性善説で、「自宅でも部下はしっかり仕事をしてくれて
いるはずだ」と信じることは大切です。しかし、
テレワーカーに合った進捗管理とサポートをしなければ
期待通りの成果は上がりません。
一方、性悪説で、「部下は自宅でさぼっているに違いない」
と監視を強めるのは、ストレスやモチベーションの観点から
望ましくなく、パワハラリスクを高めます。
多様な働き方へのマネジメントに慣れていない上司が
多いことを踏まえると、マネジメント問題を背景とした
パワハラも増えると考えておくべきです。
パワハラは、禁止しなくてはなりません。しかし、
「言葉遣いに気をつけるように注意する」だけでは
防止できません。
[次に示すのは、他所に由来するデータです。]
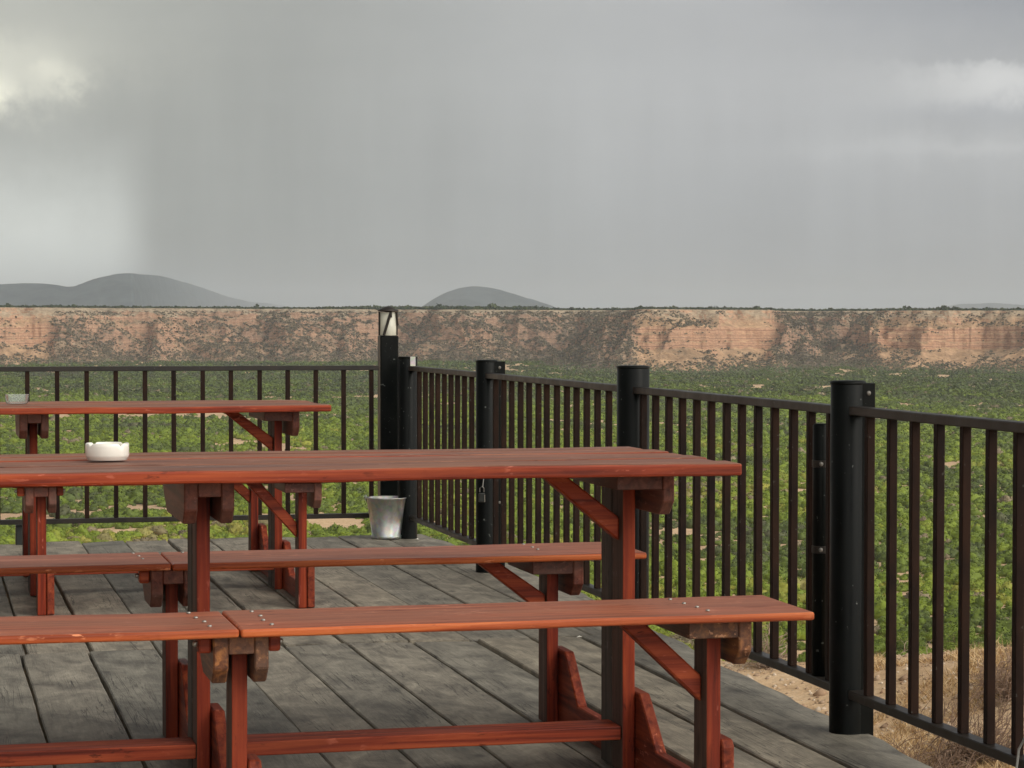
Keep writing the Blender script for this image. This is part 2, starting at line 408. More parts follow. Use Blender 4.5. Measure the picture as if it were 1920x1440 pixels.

「パワハラ行為者を処分する」という
表面的な対応では再発も防ぐことはできません。
なぜなら、パワハラは、法律問題、上司と部下の
関係性の問題、マネジメントの問題、さらには、
組織の運営方針・慣習の問題等が複合して起こるからです。
組織に内在する本質的な問題を把握し、改善することが必要です。
まずは、パワハラが、どんな具体的な問題から起きたのかを
理解し、当事者の抱えている問題、コミュニケーションの問題、
マネジメントの問題などを点検します。
点検のプロセスでは、しばしば、組織の非効率な運営方針や、
職場の不合理な慣習も浮かび上がります。
言い換えるなら、パワハラ問題には、組織の非効率を
効率化していくヒントが多く隠されているのです。